> _PROBLEM TO WORK ON_:
Copy out all of the material exactly.

== == ==

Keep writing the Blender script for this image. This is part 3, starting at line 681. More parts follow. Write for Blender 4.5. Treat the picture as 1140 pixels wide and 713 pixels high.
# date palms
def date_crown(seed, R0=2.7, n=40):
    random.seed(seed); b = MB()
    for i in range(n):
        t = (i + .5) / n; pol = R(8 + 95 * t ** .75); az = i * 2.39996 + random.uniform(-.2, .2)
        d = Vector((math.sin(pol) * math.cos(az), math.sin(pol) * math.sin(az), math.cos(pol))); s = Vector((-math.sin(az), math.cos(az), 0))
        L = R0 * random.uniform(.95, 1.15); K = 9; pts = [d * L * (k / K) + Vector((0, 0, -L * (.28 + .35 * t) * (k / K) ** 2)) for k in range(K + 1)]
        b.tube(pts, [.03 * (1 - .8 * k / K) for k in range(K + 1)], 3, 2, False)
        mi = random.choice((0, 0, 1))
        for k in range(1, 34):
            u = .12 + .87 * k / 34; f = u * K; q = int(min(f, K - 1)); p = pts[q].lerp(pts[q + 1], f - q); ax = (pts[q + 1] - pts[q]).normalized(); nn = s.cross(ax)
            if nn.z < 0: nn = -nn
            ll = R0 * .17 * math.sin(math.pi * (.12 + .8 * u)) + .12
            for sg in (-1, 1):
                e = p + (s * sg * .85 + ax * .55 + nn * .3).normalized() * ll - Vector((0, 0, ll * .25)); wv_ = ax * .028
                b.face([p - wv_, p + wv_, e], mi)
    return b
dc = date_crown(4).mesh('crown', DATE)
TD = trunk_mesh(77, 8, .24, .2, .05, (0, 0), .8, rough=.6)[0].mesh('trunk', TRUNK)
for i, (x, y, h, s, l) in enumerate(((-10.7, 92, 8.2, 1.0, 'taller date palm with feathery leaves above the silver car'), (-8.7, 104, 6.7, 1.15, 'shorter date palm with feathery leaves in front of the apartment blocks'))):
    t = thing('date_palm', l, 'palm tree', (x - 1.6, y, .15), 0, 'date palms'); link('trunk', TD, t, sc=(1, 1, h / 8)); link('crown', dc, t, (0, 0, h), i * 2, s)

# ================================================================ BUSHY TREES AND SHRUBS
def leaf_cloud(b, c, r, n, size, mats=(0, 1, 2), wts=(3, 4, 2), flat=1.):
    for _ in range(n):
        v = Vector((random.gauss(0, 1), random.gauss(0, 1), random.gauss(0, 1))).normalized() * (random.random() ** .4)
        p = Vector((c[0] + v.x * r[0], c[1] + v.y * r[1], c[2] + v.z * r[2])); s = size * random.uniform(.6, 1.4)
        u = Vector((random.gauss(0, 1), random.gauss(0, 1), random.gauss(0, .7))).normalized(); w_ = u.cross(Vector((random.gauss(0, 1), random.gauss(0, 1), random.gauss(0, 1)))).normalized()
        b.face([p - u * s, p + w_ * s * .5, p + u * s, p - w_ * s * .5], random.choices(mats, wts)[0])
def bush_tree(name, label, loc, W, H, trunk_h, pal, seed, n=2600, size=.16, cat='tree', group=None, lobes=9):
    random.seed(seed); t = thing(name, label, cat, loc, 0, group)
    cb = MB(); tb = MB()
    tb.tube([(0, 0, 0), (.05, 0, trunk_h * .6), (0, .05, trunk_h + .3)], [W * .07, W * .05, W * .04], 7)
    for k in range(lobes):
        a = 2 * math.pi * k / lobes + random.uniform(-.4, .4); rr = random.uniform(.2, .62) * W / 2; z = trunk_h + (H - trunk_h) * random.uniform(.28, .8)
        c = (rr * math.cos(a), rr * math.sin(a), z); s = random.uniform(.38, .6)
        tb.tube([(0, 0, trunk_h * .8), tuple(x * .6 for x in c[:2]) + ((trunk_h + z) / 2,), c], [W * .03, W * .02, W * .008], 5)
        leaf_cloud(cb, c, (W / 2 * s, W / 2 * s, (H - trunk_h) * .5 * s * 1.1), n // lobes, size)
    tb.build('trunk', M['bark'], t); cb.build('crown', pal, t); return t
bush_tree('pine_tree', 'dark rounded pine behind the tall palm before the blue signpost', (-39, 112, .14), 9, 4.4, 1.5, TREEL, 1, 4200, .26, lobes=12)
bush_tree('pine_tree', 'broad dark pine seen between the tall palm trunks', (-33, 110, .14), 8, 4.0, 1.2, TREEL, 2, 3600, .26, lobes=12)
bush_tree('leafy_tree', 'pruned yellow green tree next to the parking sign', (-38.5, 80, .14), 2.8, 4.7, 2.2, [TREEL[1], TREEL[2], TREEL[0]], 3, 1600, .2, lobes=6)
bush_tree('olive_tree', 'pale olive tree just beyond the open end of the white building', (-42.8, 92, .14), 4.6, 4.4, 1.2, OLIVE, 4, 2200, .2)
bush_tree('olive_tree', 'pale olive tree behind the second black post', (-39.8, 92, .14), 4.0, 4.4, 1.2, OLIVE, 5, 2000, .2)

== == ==

> _REPLY TO THE EXERCISE_:
Keep writing the Blender script for this image. This is part 3, starting at line 681. More parts follow. Write for Blender 4.5. Treat the picture as 1140 pixels wide and 713 pixels high.
# date palms
def date_crown(seed, R0=2.7, n=40):
    random.seed(seed); b = MB()
    for i in range(n):
        t = (i + .5) / n; pol = R(8 + 95 * t ** .75); az = i * 2.39996 + random.uniform(-.2, .2)
        d = Vector((math.sin(pol) * math.cos(az), math.sin(pol) * math.sin(az), math.cos(pol))); s = Vector((-math.sin(az), math.cos(az), 0))
        L = R0 * random.uniform(.95, 1.15); K = 9; pts = [d * L * (k / K) + Vector((0, 0, -L * (.28 + .35 * t) * (k / K) ** 2)) for k in range(K + 1)]
        b.tube(pts, [.03 * (1 - .8 * k / K) for k in range(K + 1)], 3, 2, False)
        mi = random.choice((0, 0, 1))
        for k in range(1, 34):
            u = .12 + .87 * k / 34; f = u * K; q = int(min(f, K - 1)); p = pts[q].lerp(pts[q + 1], f - q); ax = (pts[q + 1] - pts[q]).normalized(); nn = s.cross(ax)
            if nn.z < 0: nn = -nn
            ll = R0 * .17 * math.sin(math.pi * (.12 + .8 * u)) + .12
            for sg in (-1, 1):
                e = p + (s * sg * .85 + ax * .55 + nn * .3).normalized() * ll - Vector((0, 0, ll * .25)); wv_ = ax * .028
                b.face([p - wv_, p + wv_, e], mi)
    return b
dc = date_crown(4).mesh('crown', DATE)
TD = trunk_mesh(77, 8, .24, .2, .05, (0, 0), .8, rough=.6)[0].mesh('trunk', TRUNK)
for i, (x, y, h, s, l) in enumerate(((-10.7, 92, 8.2, 1.0, 'taller date palm with feathery leaves above the silver car'), (-8.7, 104, 6.7, 1.15, 'shorter date palm with feathery leaves in front of the apartment blocks'))):
    t = thing('date_palm', l, 'palm tree', (x - 1.6, y, .15), 0, 'date palms'); link('trunk', TD, t, sc=(1, 1, h / 8)); link('crown', dc, t, (0, 0, h), i * 2, s)

# ================================================================ BUSHY TREES AND SHRUBS
def leaf_cloud(b, c, r, n, size, mats=(0, 1, 2), wts=(3, 4, 2), flat=1.):
    for _ in range(n):
        v = Vector((random.gauss(0, 1), random.gauss(0, 1), random.gauss(0, 1))).normalized() * (random.random() ** .4)
        p = Vector((c[0] + v.x * r[0], c[1] + v.y * r[1], c[2] + v.z * r[2])); s = size * random.uniform(.6, 1.4)
        u = Vector((random.gauss(0, 1), random.gauss(0, 1), random.gauss(0, .7))).normalized(); w_ = u.cross(Vector((random.gauss(0, 1), random.gauss(0, 1), random.gauss(0, 1)))).normalized()
        b.face([p - u * s, p + w_ * s * .5, p + u * s, p - w_ * s * .5], random.choices(mats, wts)[0])
def bush_tree(name, label, loc, W, H, trunk_h, pal, seed, n=2600, size=.16, cat='tree', group=None, lobes=9):
    random.seed(seed); t = thing(name, label, cat, loc, 0, group)
    cb = MB(); tb = MB()
    tb.tube([(0, 0, 0), (.05, 0, trunk_h * .6), (0, .05, trunk_h + .3)], [W * .07, W * .05, W * .04], 7)
    for k in range(lobes):
        a = 2 * math.pi * k / lobes + random.uniform(-.4, .4); rr = random.uniform(.2, .62) * W / 2; z = trunk_h + (H - trunk_h) * random.uniform(.28, .8)
        c = (rr * math.cos(a), rr * math.sin(a), z); s = random.uniform(.38, .6)
        tb.tube([(0, 0, trunk_h * .8), tuple(x * .6 for x in c[:2]) + ((trunk_h + z) / 2,), c], [W * .03, W * .02, W * .008], 5)
        leaf_cloud(cb, c, (W / 2 * s, W / 2 * s, (H - trunk_h) * .5 * s * 1.1), n // lobes, size)
    tb.build('trunk', M['bark'], t); cb.build('crown', pal, t); return t
bush_tree('pine_tree', 'dark rounded pine behind the tall palm before the blue signpost', (-39, 112, .14), 9, 4.4, 1.5, TREEL, 1, 4200, .26, lobes=12)
bush_tree('pine_tree', 'broad dark pine seen between the tall palm trunks', (-33, 110, .14), 8, 4.0, 1.2, TREEL, 2, 3600, .26, lobes=12)
bush_tree('leafy_tree', 'pruned yellow green tree next to the parking sign', (-38.5, 80, .14), 2.8, 4.7, 2.2, [TREEL[1], TREEL[2], TREEL[0]], 3, 1600, .2, lobes=6)
bush_tree('olive_tree', 'pale olive tree just beyond the open end of the white building', (-42.8, 92, .14), 4.6, 4.4, 1.2, OLIVE, 4, 2200, .2)
bush_tree('olive_tree', 'pale olive tree behind the second black post', (-39.8, 92, .14), 4.0, 4.4, 1.2, OLIVE, 5, 2000, .2)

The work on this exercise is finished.